Many years ago there used to be a tradition in this country called Rough Music. A ritual humiliation for those who have violated the standards of the community. No physical harm was done, but a message was sent that what they had done was wrong. A banging of pots, a shaking of pans, a rattling and a shouting and a caterwauling and a making of noise to let the wrongdoer know that They. Have. Done. Wrong.

The funeral for Baroness Thatcher began at 11am today. The people there were silent in their respect for the dead, and I would not take that away from them. I took no pleasure in the death of an old woman, and her family and friends deserve the time to pay their respects, and be alone with their grief. A funeral service is a time for quiet reflection and for mourning the dead.

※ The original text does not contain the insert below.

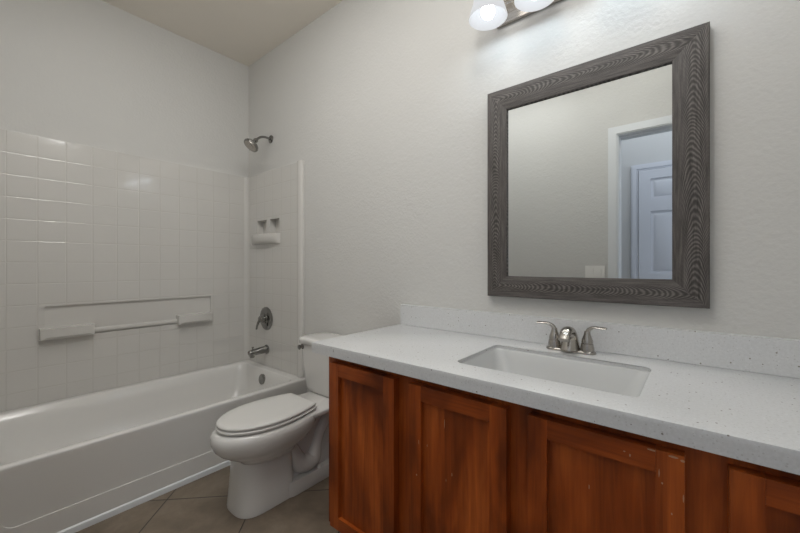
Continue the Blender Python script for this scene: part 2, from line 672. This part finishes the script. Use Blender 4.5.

But she did wrong. Not to one, or to several, but to many. A grievous wrong and one which has yet to be put right. Wrong to the people of this still-United Kingdom, and wrong to the country itself. Not to admit that would be to ignore the totality of the person.

At two minutes to eleven, I took a pot and saucepan into my garden and began to bang on it.

I didn’t hear anyone else make rough music to mark her passing. That doesn’t matter. I didn’t go to make a noise for her, or for her policies, or for the state of the country today. But because a funeral is a time for reflection upon the deeds and character of the dead by the living, I did it for me.

So I stood there in noise, contemplating mortality, before moving on.